THE supply and demand gap in the container shipping sector is expected to widen in 2014, likely aggravating freight rate volatility and forcing carriers to step up cost-cutting measures.
Alphaliner predicts a three percentage point gap in 2014, resulting from projected supply growth of 7.6 per cent and demand growth of 4.6 per cent.
This compares to an expected 2.6 percentage point gap in 2013, according to Citi Research, resulting from anticipated 6.1 per cent supply growth and 3.5 per cent demand growth, reports Journal of Commerce.
Improving container volumes on East-West trades stemming from a steadily recovering US economy and a more stable European economy - already reflected in higher trans-Pacific and Asia-Europe volumes in the second half of last year - will be offset by a flood in capacity growth in the new year.
Clarksons predicts trans-Pacific growth in 2014 at 5.1 per cent, up from an estimated 3.4 per cent growth in 2013. In Asia-Europe, the UK shipbroker forecasts 5.7 per cent growth this year, compared to five per cent in 2013.

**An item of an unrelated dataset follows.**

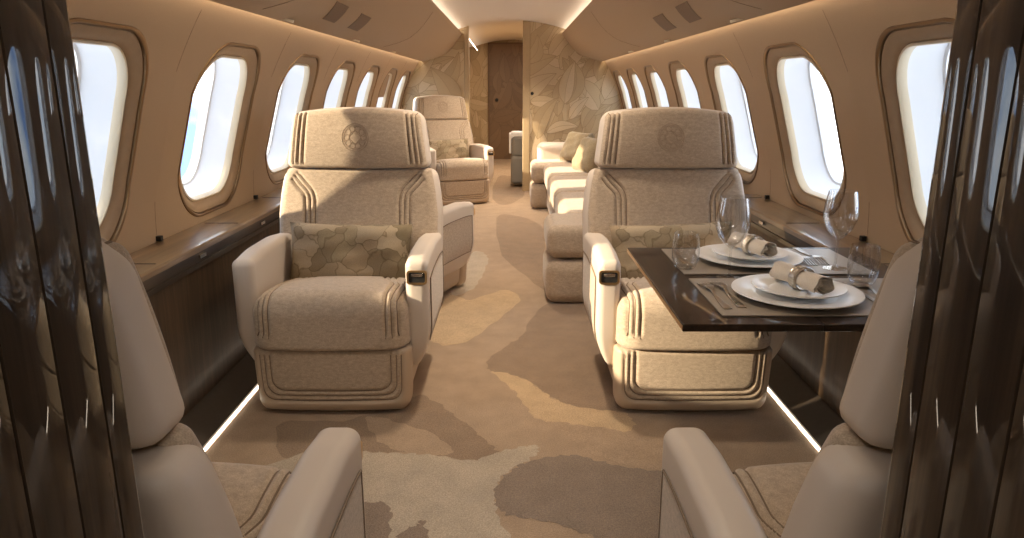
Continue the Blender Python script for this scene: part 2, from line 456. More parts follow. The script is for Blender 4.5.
# ceiling
def ceiling():
    prof = [(-1.02, 1.60), (-.93, 1.70), (-.78, 1.775), (-.64, 1.825)] + [(.64 * q, 1.825 + .105 * (1 - q * q)) for q in [-.8, -.6, -.4, -.2, 0, .2, .4, .6, .8]] + [(.64, 1.825), (.78, 1.775), (.93, 1.70), (1.02, 1.60)]
    mb = MB()
    mb.extrude_y(prof, Y0, YB + .08, closed=False)
    structure(mb.build('ceiling', M['headliner'], angle=50))
    prof = [(-1.1, 1.80)] + [(.64 * q, 1.85 + .11 * (1 - q * q)) for q in [-1, -.8, -.6, -.4, -.2, 0, .2, .4, .6, .8, 1]] + [(1.1, 1.80)]
    mb = MB(); mb.extrude_y(prof, YB + .05, YE + .2, closed=False)
    structure(mb.build('ceiling_vestibule', M['headliner'], angle=50))
ceiling()

# overhead bins
BIN = catmull([(1.022, 1.483), (.965, 1.497), (.86, 1.525), (.765, 1.565), (.68, 1.635), (.615, 1.715), (.565, 1.785)], 4, False)
def make_bin(sg):
    side = 'left' if sg < 0 else 'right'
    root = empty('overhead_bin', (sg * .8, 3.5, 1.5), 0, 'long tan overhead bin along the ceiling above the %s windows' % side, 'overhead bin')
    back = [(.57, 1.797), (.60, 1.79), (.68, 1.72), (.80, 1.63), (.98, 1.545), (1.012, 1.50)]
    prof = [((x - .8) * sg, z - 1.5) for x, z in BIN + back]
    mb = MB(); mb.extrude_y(prof, .52 - 3.5, YB - 3.5 - .002, ny=1); mb.build('body', M['bin'], root, angle=28)
    def S(t, y, off=0):
        L = len(BIN) - 1; k = min(int(t * L), L - 1); f = t * L - k
        a, b = V((BIN[k][0], 0, BIN[k][1])), V((BIN[k + 1][0], 0, BIN[k + 1][1]))
        p = a.lerp(b, f); d = (b - a).normalized(); nn = V((-d.z, 0, d.x))
        if nn.z > 0: nn = -nn
        p = p + nn * off
        return V((sg * p.x - sg * .8, y - 3.5, p.z - 1.5))
    for yy in (2.95, 5.65):       # door seams
        mb = MB(); mb.tube([S(t / 20, yy, .0006) for t in range(3, 19)], .001, 5); mb.build('door_seam', M['vent'], root)
    for (ya, yb, ta, tb) in VENT:
        mb = MB(); n = 4
        g = []
        for i in range(n + 1):
            for j in (0, 1):
                g.append([S(ta + (tb - ta) * i / n, (ya, yb)[j] - 1.1 * (tb - ta) * i / n, o) for o in (.003, -.004)])
        vs = [q for p in g for q in p]; fs = []
        for i in range(n):
            a = i * 4; fs += [(a, a + 2, a + 6, a + 4), (a + 1, a + 5, a + 7, a + 3), (a, a + 4, a + 5, a + 1), (a + 2, a + 3, a + 7, a + 6)]
        fs += [(0, 1, 3, 2), (n * 4, n * 4 + 2, n * 4 + 3, n * 4 + 1)]
        mb.add(vs, fs); mb.build('speaker_grille', M['vent'], root)
    for yy in (3.33, 4.75, 6.2):
        p = S(.08, yy, .001); mb = MB()
        mb.lathe([(0, .0), (.026, 0), (.03, -.003), (.034, -.004), (.036, .0), (.036, .008)], (0, 0, 0), 20)
        o = mb.build('reading_light', M['white_edge'], root); o.location = p; o.rotation_euler = (0, sg * radians(-14), 0)
    return root
VENT = [(3.56, 3.79, .28, .50), (4.09, 4.34, .28, .50)]
make_bin(-1); make_bin(1)

# light strips
for sg in (-1, 1):
    side = 'left' if sg < 0 else 'right'
    mb = MB(); mb.tube([(sg * .583, .53, 1.800), (sg * .583, YB - .01, 1.800)], .006, 8)
    tag(mb.build('ceiling_light_strip', M['led_c']), 'bright warm light strip between ceiling and top of %s overhead bin' % side, 'light strip', 'ceiling light strips')
    mb = MB(); mb.tube([(sg * 1.030, .53, 1.507), (sg * 1.030, YB - .01, 1.507)], .007, 8)
    tag(mb.build('wall_wash_light', M['led']), 'warm light strip tucked under %s overhead bin washing the wall' % side, 'light strip', 'wall wash lights')
    mb = MB(); mb.extrude_y([(sg * 1.042, .0), (sg * 1.049, .0), (sg * 1.049, .008), (sg * 1.042, .005)], .56, 8.3)
    tag(mb.build('floor_light_strip', M['led_f']), 'thin glowing floor strip along the carpet edge on the %s side' % side, 'light strip', 'floor light strips')

# side ledges with walnut fronts
def ledge(sg):
    side = 'left' if sg < 0 else 'right'
    root = empty('side_ledge', (sg * 1.2, 3.5, 0), 0, 'glossy brown wooden side ledge with dark walnut front below the %s windows' % side, 'ledge')
    def ex(prof, y0, y1, name, m, angle=35):
        mb = MB(); mb.extrude_y([(sg * (x - 1.2), z) for x, z in prof], y0 - 3.5, y1 - 3.5); return mb.build(name, m, root, angle=angle)
    ya, yb = .55, (8.45 if sg < 0 else 3.84)
    ex([(1.134, .637), (1.14, .642), (1.32, .642), (1.32, .62), (1.134, .62)], ya, yb, 'top', M['ledge'])
    ex([(1.138, .618), (1.30, .618), (1.30, .555), (1.150, .555), (1.146, .575), (1.150, .580), (1.138, .585)], ya, yb, 'fascia', M['ledge_dark'])
    ex([(1.165, .552), (1.19, .552), (1.19, .055), (1.175, .055)], ya, yb, 'front_panel', M['panel'])
    ex([(1.052, .0), (1.25, .0), (1.25, .054), (1.178, .054), (1.16, .046), (1.056, .010)], ya, yb, 'kick_board', M['kick'])
    for yy in (2.26, 2.98, 3.7):
        mb = MB(); mb.box(sg * (1.16 - 1.2) if sg > 0 else sg * (1.3 - 1.2), sg * (1.3 - 1.2) if sg > 0 else sg * (1.16 - 1.2), yy - 3.502, yy - 3.498, .640, .6435); mb.build('lid_seam', M['black'], root)
    for yy in (2.55, 3.2):
        mb = MB(); mb.box(*sorted((sg * (1.130 - 1.2), sg * (1.14 - 1.2))), yy - 3.525, yy - 3.475, .597, .609); mb.build('latch', M['chrome'], root)
    return root
ledge(-1); ledge(1)
for sg in (-1, 1):
    for i in range(1, 7 if sg < 0 else 3):
        yy = (WIN[i] + WIN[i + 1]) / 2
        mb = MB(); mb.box(sg * 1.318 - .012, sg * 1.318 + .006, yy - .010, yy + .010, .642, .660)
        tag(mb.build('wall_clip', M['black']), 'small black clip where the %s ledge meets the wall, %s of its row' % ('left' if sg < 0 else 'right', ['nearest', 'second', 'third', 'fourth', 'fifth', 'sixth'][i - 1]), 'clip', 'wall clips')
        mb = MB(); mb.tube([(sg * (wx(z) + .0002), yy, z) for z in [.66 + .05 * k for k in range(17)]], .0009, 5)
        structure(mb.build('trim_%d' % (10 + i + (10 if sg > 0 else 0)), M['vent']))

# ------------------------------------------------------------------ leaf-patterned partitions
def clip_poly(P, C):
    """Sutherland-Hodgman, convex CCW clip C"""
    out = P
    for i in range(len(C)):
        a, b = C[i], C[(i + 1) % len(C)]
        inp = out; out = []
        if not inp: return []
        def side(p): return (b[0] - a[0]) * (p[1] - a[1]) - (b[1] - a[1]) * (p[0] - a[0])
        for k in range(len(inp)):
            p, q = inp[k - 1], inp[k]; sp, sq = side(p), side(q)
            if sq >= 0:
                if sp < 0: t = sp / (sp - sq); out.append((p[0] + (q[0] - p[0]) * t, p[1] + (q[1] - p[1]) * t))
                out.append(q)
            elif sp >= 0: t = sp / (sp - sq); out.append((p[0] + (q[0] - p[0]) * t, p[1] + (q[1] - p[1]) * t))
    return out
def leaf_shapes(L, w, bend, n=9):
    up, lo, mid = [], [], []
    for i in range(n + 1):
        t = i / n; ww = w * sin(pi * t ** .8) ** .85 * (1 - .25 * t); yb = bend * L * (t - .5) ** 2 * 4 - bend * L
        mid.append((L * (t - .5), yb)); up.append((L * (t - .5), yb + ww)); lo.append((L * (t - .5), yb - ww))
    return up, lo, mid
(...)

However, the ocean liners are unlikely to profit from this, at least in terms of seeing a more favourable supply-demand imbalance. "Though demand will improve, supply will likely continue to outpace demand growth," Citi Research said in a January 2 report.
The likelihood of global overcapacity continuing into 2014 will result in shipping lines deepening their push to cut costs, whether by expanding alliances so as to maximise utilisation of the largest and most cost-effective ships, by taking measures to make ships more fuel efficient or by reducing ships' time in port so as to maximise opportunities for slow steaming.